▽

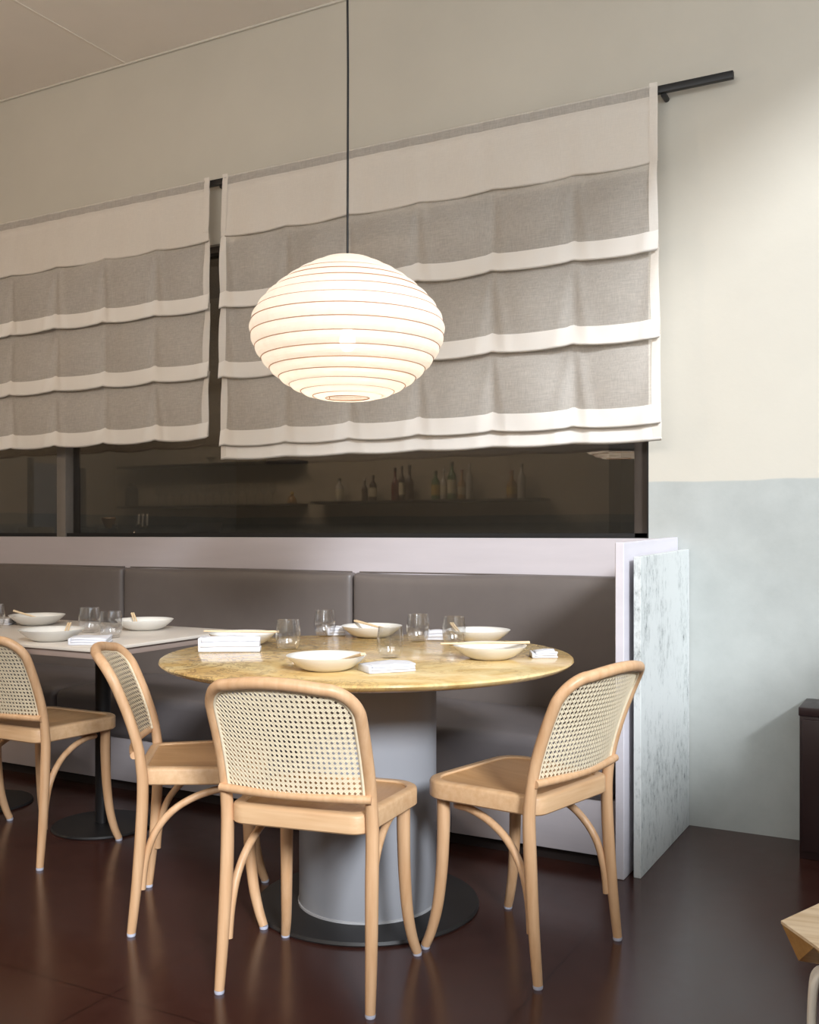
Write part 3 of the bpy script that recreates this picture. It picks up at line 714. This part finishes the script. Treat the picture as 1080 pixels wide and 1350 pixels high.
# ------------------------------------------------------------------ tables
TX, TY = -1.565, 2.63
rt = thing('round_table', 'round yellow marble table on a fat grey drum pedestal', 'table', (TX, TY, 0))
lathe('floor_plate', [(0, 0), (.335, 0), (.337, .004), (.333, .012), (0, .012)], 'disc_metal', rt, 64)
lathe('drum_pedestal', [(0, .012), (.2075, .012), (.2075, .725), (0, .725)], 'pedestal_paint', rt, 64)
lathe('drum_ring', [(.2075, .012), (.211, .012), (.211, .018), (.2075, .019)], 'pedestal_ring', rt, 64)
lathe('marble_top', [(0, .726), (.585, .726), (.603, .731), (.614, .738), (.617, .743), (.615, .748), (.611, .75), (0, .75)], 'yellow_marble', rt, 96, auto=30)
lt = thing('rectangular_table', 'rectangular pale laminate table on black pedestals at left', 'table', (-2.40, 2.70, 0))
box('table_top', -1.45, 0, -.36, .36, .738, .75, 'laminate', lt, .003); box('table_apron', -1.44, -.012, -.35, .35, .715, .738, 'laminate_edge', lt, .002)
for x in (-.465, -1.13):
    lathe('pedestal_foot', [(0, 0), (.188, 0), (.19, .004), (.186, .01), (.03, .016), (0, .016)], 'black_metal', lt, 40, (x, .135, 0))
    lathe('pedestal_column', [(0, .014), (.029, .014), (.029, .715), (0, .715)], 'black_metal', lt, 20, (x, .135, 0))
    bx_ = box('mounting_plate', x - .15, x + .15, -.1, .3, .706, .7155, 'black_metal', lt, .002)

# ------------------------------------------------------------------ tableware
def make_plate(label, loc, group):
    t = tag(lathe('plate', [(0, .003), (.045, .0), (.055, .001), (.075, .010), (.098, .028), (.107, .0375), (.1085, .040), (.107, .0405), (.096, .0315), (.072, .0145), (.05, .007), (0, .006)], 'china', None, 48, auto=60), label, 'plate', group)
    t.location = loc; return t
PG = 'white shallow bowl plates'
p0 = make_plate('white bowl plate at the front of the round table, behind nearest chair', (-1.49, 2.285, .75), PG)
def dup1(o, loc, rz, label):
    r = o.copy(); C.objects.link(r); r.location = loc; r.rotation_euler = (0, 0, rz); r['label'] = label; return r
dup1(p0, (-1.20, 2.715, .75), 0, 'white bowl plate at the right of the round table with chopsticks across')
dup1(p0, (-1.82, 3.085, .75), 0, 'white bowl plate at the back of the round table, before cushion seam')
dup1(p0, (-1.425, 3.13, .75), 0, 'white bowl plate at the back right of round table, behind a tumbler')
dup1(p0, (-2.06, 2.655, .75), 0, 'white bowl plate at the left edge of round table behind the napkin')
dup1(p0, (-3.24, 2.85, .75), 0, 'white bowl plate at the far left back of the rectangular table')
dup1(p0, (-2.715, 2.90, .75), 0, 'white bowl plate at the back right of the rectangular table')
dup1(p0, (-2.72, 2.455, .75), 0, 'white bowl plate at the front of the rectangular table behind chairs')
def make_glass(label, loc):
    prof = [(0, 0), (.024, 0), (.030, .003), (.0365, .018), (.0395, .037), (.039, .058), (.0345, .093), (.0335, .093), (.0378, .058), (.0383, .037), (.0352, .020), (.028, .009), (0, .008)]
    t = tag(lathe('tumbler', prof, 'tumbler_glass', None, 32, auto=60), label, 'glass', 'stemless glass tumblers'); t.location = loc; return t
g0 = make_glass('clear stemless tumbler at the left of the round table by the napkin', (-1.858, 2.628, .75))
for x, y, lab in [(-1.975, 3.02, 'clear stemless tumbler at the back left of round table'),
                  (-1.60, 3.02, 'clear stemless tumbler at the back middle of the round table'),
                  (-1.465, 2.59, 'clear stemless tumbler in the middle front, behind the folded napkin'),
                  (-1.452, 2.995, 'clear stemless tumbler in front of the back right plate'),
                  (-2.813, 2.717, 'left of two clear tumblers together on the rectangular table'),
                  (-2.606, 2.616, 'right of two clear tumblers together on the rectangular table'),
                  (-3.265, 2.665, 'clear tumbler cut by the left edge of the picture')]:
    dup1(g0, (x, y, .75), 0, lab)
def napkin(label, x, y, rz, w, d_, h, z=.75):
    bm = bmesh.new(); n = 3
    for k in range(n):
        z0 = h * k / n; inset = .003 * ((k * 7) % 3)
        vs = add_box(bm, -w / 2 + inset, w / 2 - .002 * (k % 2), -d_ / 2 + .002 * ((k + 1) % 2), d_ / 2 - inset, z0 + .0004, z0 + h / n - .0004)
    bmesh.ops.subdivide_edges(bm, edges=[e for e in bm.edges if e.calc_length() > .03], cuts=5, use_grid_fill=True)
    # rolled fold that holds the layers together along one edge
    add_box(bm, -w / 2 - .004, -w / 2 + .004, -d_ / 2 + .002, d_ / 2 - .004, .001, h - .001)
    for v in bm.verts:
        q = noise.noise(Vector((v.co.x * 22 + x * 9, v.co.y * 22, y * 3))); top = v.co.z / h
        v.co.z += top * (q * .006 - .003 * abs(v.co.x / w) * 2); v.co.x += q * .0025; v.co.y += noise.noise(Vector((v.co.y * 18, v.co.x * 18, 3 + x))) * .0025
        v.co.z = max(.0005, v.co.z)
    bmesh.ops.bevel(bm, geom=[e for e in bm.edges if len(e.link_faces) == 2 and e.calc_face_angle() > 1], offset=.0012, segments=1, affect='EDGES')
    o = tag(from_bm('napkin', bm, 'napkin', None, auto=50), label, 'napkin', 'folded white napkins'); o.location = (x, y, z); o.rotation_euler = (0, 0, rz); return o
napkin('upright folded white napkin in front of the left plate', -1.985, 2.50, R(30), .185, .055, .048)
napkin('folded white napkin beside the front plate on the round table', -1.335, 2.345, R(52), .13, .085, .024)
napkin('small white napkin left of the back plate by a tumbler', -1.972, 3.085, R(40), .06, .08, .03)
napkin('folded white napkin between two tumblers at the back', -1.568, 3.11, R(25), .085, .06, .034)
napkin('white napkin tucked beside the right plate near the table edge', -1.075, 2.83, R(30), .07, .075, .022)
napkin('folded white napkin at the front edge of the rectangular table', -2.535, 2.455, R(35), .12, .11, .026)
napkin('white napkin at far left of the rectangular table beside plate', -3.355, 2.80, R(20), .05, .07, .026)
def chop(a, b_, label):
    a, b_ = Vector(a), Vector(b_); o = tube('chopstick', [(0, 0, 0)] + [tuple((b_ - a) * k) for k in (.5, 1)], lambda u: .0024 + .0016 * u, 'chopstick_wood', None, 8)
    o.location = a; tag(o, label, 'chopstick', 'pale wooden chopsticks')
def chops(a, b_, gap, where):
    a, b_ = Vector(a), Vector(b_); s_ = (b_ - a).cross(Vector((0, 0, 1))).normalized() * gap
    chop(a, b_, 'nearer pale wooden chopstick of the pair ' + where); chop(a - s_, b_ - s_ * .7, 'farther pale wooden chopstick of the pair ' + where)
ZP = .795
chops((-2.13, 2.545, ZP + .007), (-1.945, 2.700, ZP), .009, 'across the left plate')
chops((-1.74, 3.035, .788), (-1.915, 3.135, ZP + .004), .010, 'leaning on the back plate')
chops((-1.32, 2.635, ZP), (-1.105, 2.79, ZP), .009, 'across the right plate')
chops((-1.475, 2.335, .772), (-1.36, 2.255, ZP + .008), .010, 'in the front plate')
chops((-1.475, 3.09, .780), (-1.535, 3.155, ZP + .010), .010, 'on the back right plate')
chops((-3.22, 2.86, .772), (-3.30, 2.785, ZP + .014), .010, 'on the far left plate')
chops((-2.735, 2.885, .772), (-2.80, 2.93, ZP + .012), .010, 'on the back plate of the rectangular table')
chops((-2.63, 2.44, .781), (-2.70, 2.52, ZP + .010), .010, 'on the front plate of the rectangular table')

△

Aim: Your task is to return the lines above, from the first one up to and including the line containing "bx_ = box('mounting_plate', x", minus any pictures.

Answer to this task:
Write part 3 of the bpy script that recreates this picture. It picks up at line 714. This part finishes the script. Treat the picture as 1080 pixels wide and 1350 pixels high.
# ------------------------------------------------------------------ tables
TX, TY = -1.565, 2.63
rt = thing('round_table', 'round yellow marble table on a fat grey drum pedestal', 'table', (TX, TY, 0))
lathe('floor_plate', [(0, 0), (.335, 0), (.337, .004), (.333, .012), (0, .012)], 'disc_metal', rt, 64)
lathe('drum_pedestal', [(0, .012), (.2075, .012), (.2075, .725), (0, .725)], 'pedestal_paint', rt, 64)
lathe('drum_ring', [(.2075, .012), (.211, .012), (.211, .018), (.2075, .019)], 'pedestal_ring', rt, 64)
lathe('marble_top', [(0, .726), (.585, .726), (.603, .731), (.614, .738), (.617, .743), (.615, .748), (.611, .75), (0, .75)], 'yellow_marble', rt, 96, auto=30)
lt = thing('rectangular_table', 'rectangular pale laminate table on black pedestals at left', 'table', (-2.40, 2.70, 0))
box('table_top', -1.45, 0, -.36, .36, .738, .75, 'laminate', lt, .003); box('table_apron', -1.44, -.012, -.35, .35, .715, .738, 'laminate_edge', lt, .002)
for x in (-.465, -1.13):
    lathe('pedestal_foot', [(0, 0), (.188, 0), (.19, .004), (.186, .01), (.03, .016), (0, .016)], 'black_metal', lt, 40, (x, .135, 0))
    lathe('pedestal_column', [(0, .014), (.029, .014), (.029, .715), (0, .715)], 'black_metal', lt, 20, (x, .135, 0))
    bx_ = box('mounting_plate', x - .15, x + .15, -.1, .3, .706, .7155, 'black_metal', lt, .002)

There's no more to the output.